Before I leave Brown’s home in Laurel Canyon (she’s subleasing it while promoting the movie), she recalls the origins of her political awareness. “I was at a Pixies concert,” she says with a warm smile, “and there was a Greenpeace and Amnesty International booth in the hallway, and it said ‘sign this.’ If I hadn’t had that… I don’t know, maybe I’d be working for the Republican Party.” After we agree about the terrifying alternate timeline in which she works at Fox News, she thoughtfully adds, “It’s weird when you think about what galvanizes people to act, and it’s so weird that that’s what galvanized me to act: a rock concert.”
Whether The Great Invisible will galvanize people into action has yet to be seen, but for those looking to be informed then enraged, it’s a good place to start.

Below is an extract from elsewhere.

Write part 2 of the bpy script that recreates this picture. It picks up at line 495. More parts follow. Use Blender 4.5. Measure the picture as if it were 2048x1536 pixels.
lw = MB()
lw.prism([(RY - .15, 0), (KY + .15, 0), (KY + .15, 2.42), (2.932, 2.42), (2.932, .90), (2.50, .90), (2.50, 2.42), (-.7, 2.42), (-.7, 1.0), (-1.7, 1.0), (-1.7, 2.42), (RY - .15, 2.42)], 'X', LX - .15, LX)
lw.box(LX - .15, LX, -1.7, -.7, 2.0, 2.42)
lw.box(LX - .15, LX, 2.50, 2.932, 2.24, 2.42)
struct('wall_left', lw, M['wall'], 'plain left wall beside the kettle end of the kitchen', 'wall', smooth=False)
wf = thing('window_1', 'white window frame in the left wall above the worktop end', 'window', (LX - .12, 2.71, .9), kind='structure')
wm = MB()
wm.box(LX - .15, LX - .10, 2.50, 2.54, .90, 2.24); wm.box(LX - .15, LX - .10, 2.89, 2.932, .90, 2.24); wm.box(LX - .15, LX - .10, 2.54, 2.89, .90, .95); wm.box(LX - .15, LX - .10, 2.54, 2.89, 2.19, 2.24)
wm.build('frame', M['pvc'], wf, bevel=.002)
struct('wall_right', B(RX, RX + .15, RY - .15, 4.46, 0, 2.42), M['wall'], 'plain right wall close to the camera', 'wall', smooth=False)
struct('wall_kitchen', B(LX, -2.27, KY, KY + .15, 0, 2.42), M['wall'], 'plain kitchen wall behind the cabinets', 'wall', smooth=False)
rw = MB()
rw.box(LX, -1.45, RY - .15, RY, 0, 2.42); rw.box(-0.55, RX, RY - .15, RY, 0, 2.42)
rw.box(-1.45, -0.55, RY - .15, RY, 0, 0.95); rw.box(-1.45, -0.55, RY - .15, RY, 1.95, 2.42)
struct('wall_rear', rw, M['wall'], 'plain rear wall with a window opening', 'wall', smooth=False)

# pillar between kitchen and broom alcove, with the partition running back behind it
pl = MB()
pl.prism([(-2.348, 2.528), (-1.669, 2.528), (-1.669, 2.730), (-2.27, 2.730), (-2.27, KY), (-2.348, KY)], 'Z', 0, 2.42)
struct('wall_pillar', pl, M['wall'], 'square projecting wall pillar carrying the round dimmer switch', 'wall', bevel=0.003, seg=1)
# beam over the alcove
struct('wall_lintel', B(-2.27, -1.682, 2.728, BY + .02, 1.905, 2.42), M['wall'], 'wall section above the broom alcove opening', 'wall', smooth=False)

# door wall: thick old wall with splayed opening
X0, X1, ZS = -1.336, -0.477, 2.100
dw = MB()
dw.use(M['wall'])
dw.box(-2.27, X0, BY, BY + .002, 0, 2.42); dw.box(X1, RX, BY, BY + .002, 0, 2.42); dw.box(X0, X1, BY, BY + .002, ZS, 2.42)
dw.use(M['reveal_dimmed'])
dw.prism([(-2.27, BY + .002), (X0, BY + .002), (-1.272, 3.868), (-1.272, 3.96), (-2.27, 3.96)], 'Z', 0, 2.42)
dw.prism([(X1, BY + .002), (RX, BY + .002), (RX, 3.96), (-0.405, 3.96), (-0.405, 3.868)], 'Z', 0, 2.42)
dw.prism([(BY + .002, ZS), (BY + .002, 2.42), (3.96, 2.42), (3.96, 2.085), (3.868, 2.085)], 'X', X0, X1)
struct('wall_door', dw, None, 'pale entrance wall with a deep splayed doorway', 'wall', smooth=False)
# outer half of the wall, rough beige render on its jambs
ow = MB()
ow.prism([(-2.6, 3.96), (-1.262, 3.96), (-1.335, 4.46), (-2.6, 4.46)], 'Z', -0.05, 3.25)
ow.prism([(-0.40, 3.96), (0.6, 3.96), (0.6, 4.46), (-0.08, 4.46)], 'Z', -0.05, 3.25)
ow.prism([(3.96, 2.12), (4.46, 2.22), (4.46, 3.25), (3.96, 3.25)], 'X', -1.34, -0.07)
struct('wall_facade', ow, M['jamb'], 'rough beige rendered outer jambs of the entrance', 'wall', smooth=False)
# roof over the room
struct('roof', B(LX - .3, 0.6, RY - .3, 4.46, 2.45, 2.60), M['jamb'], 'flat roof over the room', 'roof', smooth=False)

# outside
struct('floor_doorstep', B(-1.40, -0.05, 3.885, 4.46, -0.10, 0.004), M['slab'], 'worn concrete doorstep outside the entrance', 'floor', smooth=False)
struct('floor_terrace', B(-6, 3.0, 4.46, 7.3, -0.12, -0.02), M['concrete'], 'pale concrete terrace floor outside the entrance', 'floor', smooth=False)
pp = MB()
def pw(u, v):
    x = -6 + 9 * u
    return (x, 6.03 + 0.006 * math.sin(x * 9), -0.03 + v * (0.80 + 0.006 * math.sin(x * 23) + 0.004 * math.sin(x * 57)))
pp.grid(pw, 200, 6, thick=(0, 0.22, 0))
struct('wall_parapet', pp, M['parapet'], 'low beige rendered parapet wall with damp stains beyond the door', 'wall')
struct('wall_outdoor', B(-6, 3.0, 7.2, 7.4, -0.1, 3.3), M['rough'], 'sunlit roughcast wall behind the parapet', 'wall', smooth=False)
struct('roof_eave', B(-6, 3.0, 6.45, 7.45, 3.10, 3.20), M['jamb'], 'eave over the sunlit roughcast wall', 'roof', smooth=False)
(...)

As the credits tell us, not much has changed since 2010. Congress has not passed any new safety legislation for the petroleum industry; the U.S., at 4.4 percent of the world’s population, still consumes 21 percent of the world’s petroleum; BP’s current fleet of drilling rigs in the Gulf of Mexico has expanded to the largest in the company’s history; and Doug Brown is still awaiting his settlement from the Deepwater Horizon explosion.
However, instead of being mired in despondency or complacency, Brown takes a page out of Harris’s playbook of positivity and concludes, “There are so many things that we can do, but it starts with understanding how we’re all connected to this factory under the Gulf of Mexico.”